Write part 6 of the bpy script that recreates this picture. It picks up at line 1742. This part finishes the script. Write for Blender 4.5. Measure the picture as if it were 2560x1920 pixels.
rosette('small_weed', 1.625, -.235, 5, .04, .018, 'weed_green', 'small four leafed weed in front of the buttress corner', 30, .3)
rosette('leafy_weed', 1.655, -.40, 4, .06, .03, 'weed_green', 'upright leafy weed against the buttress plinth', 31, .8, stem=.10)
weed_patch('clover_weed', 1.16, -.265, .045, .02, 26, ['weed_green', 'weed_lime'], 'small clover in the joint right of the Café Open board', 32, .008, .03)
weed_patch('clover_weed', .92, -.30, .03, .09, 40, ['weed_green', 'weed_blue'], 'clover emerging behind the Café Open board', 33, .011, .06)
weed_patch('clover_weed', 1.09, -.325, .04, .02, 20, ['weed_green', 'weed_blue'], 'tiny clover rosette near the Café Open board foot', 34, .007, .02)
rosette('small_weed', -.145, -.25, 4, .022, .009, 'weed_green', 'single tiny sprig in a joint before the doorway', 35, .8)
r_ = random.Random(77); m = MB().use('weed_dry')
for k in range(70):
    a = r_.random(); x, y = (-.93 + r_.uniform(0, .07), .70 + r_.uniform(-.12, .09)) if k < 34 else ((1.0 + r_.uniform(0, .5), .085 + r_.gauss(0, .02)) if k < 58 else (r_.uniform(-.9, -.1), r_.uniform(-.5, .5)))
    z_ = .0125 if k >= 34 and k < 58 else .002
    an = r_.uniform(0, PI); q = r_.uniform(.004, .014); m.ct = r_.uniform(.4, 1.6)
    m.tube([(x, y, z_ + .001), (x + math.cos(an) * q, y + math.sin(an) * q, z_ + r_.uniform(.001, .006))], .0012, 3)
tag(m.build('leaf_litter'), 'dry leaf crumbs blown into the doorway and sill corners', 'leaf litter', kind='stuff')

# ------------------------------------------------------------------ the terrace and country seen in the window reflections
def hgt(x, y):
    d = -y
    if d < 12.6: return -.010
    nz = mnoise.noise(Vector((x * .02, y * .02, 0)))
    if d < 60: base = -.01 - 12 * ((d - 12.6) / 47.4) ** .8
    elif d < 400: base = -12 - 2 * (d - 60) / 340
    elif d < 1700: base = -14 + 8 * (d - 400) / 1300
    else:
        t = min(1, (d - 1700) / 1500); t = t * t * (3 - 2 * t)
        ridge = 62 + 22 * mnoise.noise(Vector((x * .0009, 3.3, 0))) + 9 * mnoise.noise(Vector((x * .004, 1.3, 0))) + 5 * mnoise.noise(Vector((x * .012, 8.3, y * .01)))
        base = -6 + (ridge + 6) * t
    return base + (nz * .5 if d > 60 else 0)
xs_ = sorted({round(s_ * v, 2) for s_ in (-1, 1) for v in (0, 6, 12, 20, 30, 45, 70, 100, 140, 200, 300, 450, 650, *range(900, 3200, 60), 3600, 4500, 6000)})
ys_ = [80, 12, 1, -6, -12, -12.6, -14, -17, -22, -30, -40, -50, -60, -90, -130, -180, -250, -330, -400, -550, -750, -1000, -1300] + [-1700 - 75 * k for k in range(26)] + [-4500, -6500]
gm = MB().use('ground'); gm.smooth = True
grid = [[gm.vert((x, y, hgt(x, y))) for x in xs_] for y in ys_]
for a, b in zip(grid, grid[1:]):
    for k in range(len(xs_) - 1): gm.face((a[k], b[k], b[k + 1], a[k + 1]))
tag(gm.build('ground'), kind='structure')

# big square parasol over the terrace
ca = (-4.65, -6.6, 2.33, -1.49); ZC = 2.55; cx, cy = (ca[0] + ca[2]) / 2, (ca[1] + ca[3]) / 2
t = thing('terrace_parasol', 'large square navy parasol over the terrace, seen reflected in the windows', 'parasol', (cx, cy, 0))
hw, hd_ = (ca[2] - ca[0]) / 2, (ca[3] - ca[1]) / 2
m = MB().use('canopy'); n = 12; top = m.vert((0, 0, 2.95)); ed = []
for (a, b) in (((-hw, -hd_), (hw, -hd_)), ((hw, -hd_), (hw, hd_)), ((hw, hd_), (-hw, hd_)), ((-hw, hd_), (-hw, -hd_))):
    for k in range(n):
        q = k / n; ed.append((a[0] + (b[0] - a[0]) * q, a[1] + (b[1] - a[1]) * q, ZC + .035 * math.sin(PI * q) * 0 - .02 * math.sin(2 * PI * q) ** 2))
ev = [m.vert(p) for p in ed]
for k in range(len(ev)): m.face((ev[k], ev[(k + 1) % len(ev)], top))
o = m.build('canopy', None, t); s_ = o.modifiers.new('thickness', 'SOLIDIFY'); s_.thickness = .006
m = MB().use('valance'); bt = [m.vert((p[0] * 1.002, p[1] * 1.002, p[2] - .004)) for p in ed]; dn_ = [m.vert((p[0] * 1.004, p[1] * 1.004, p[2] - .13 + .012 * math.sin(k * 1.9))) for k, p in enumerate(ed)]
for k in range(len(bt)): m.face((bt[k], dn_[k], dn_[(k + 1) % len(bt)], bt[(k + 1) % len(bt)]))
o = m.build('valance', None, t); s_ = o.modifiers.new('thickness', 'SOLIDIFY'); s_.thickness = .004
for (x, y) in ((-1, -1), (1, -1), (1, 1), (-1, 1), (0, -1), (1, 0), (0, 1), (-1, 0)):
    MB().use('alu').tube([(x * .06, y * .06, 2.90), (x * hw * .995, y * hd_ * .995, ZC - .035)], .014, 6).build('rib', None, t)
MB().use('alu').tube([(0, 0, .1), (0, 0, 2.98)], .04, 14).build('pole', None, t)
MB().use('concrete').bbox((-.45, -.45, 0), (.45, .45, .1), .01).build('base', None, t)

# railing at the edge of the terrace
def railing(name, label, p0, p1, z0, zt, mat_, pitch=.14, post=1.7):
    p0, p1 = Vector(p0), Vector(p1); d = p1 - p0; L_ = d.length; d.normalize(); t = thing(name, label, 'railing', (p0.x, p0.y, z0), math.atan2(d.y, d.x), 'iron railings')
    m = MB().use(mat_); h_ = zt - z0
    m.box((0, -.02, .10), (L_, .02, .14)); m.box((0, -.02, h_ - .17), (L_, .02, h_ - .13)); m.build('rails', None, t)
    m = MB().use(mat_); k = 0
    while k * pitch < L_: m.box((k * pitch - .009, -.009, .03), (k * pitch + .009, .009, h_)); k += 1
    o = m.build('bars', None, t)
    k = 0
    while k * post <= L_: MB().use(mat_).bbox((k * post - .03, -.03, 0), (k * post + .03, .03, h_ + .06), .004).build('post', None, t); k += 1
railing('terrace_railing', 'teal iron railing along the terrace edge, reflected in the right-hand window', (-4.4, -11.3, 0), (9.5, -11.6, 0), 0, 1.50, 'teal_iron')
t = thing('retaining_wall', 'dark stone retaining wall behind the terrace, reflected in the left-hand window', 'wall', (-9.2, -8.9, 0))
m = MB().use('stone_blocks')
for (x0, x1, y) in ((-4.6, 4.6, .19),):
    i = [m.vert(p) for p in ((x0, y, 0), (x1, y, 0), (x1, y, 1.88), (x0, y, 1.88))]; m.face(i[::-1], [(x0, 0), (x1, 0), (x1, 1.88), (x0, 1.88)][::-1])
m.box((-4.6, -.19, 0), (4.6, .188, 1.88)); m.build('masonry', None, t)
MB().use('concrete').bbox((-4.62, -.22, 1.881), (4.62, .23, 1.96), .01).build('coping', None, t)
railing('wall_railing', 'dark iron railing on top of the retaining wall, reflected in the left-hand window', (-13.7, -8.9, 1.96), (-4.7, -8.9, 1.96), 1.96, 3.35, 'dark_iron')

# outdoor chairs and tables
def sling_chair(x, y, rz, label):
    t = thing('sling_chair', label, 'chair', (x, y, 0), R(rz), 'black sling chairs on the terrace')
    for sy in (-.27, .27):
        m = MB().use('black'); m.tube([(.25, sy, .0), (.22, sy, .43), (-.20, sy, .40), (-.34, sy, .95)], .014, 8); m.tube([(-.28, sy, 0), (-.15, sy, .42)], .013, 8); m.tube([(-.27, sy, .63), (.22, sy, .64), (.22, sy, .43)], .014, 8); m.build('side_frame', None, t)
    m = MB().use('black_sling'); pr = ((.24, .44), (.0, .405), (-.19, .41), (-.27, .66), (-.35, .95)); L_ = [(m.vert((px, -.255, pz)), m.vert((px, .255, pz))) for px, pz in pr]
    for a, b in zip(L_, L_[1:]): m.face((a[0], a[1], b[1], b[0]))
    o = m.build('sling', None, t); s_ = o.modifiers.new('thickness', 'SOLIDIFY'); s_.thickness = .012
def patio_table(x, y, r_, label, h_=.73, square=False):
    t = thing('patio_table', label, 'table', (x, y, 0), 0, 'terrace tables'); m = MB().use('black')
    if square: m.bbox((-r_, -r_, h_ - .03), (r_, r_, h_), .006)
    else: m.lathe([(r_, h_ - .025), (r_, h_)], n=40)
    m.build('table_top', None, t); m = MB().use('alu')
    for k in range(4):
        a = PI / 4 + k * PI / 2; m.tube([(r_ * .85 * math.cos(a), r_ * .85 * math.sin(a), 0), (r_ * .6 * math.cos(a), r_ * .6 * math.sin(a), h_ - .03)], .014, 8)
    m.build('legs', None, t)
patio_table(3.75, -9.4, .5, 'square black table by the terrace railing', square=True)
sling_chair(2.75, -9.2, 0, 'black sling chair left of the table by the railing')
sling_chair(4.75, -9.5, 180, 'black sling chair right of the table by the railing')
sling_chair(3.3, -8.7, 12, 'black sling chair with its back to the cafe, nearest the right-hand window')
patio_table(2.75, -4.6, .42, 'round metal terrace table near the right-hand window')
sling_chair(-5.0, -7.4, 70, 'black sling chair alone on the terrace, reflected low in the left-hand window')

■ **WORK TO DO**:
Your answer should be exactly the lines of the data above, from the first through the line containing "tag(m.build('leaf_litter'), 'dry leaf".

■ **EXERCISE RESULT**:
Write part 6 of the bpy script that recreates this picture. It picks up at line 1742. This part finishes the script. Write for Blender 4.5. Measure the picture as if it were 2560x1920 pixels.
rosette('small_weed', 1.625, -.235, 5, .04, .018, 'weed_green', 'small four leafed weed in front of the buttress corner', 30, .3)
rosette('leafy_weed', 1.655, -.40, 4, .06, .03, 'weed_green', 'upright leafy weed against the buttress plinth', 31, .8, stem=.10)
weed_patch('clover_weed', 1.16, -.265, .045, .02, 26, ['weed_green', 'weed_lime'], 'small clover in the joint right of the Café Open board', 32, .008, .03)
weed_patch('clover_weed', .92, -.30, .03, .09, 40, ['weed_green', 'weed_blue'], 'clover emerging behind the Café Open board', 33, .011, .06)
weed_patch('clover_weed', 1.09, -.325, .04, .02, 20, ['weed_green', 'weed_blue'], 'tiny clover rosette near the Café Open board foot', 34, .007, .02)
rosette('small_weed', -.145, -.25, 4, .022, .009, 'weed_green', 'single tiny sprig in a joint before the doorway', 35, .8)
r_ = random.Random(77); m = MB().use('weed_dry')
for k in range(70):
    a = r_.random(); x, y = (-.93 + r_.uniform(0, .07), .70 + r_.uniform(-.12, .09)) if k < 34 else ((1.0 + r_.uniform(0, .5), .085 + r_.gauss(0, .02)) if k < 58 else (r_.uniform(-.9, -.1), r_.uniform(-.5, .5)))
    z_ = .0125 if k >= 34 and k < 58 else .002
    an = r_.uniform(0, PI); q = r_.uniform(.004, .014); m.ct = r_.uniform(.4, 1.6)
    m.tube([(x, y, z_ + .001), (x + math.cos(an) * q, y + math.sin(an) * q, z_ + r_.uniform(.001, .006))], .0012, 3)
tag(m.build('leaf_litter'), 'dry leaf crumbs blown into the doorway and sill corners', 'leaf litter', kind='stuff')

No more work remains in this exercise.